With his trainer’s Dante tally standing at six, victory for Desert Crown at York next Thursday would therefore put Sir Michael alongside Sir Henry as the race’s most successful trainers.
The son of Nathaniel carries the blue and yellow colours of Saeed Suhail who, just two years after seeing his 2001 Dante winner Dilshaan beaten at Epsom, celebrated a Derby winner when Kris Kin was successful after winning his trial in the Dee Stakes at Chester.
Desert Crown has been well supported for the Derby in recent days and is now at single-figure odds having been available at 40/1 when suggested for the race by Timeform’s Horses To Follow. He had just the one run at two, earning Timeform’s ‘large P’ symbol’ for his impressive success, indicating that above-average improvement is anticipated.

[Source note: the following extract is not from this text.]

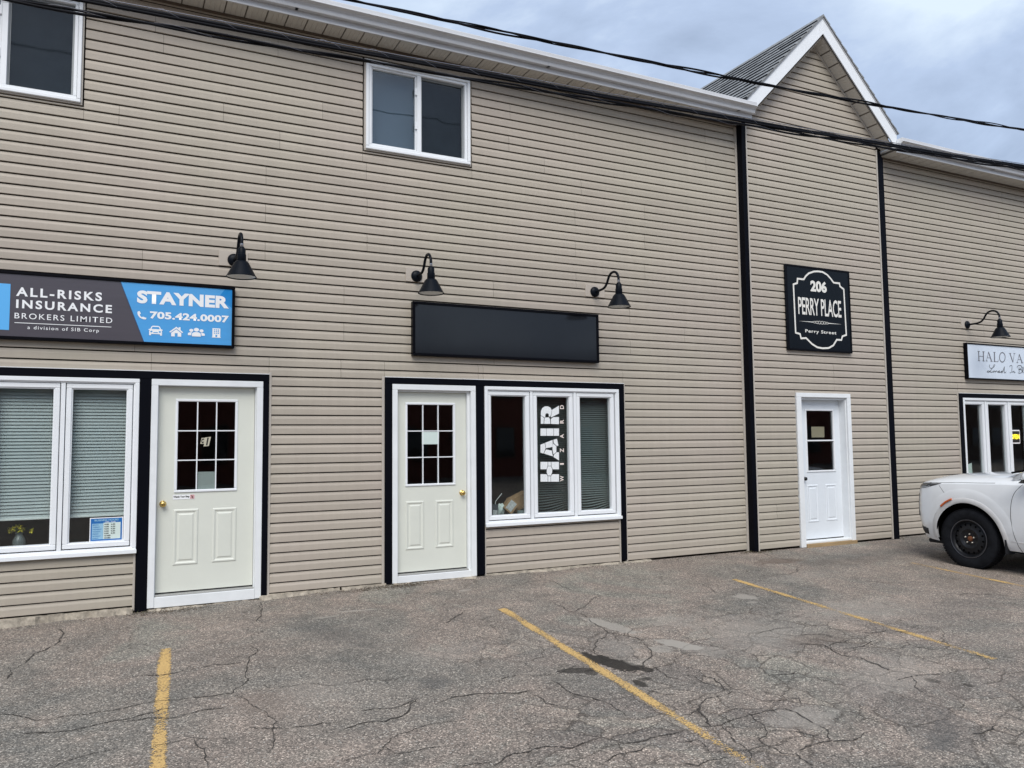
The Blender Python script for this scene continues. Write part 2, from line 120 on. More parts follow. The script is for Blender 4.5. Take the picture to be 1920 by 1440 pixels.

Desert Crown stormed five and a half lengths clear to win his maiden at Nottingham, and while that might make him the one with the most potential in the line-up, it does leave him short on experience compared with other Dante entries such as El Bodegon, Point Lonsdale and Royal Patronage who all achieved a lot more last year and, in the case of the latter pair, have a recent run in the 2000 Guineas under their belts.

But even if Desert Crown is beaten in the Dante, it won’t necessarily mean the end of his Derby chances as Stoute will be well aware himself. In 2010, he ran a colt in the Dante with a very similar profile to Desert Crown, one who’d also earned a ‘large P’ after winning his only two-year-old start impressively.
Workforce found the more experienced Cape Blanco – the future Irish Derby winner – too strong in the Dante but with that run behind him went one better in spectacular fashion at Epsom where he won by seven lengths in track record time, providing his trainer with the most recent of his four Derby victories.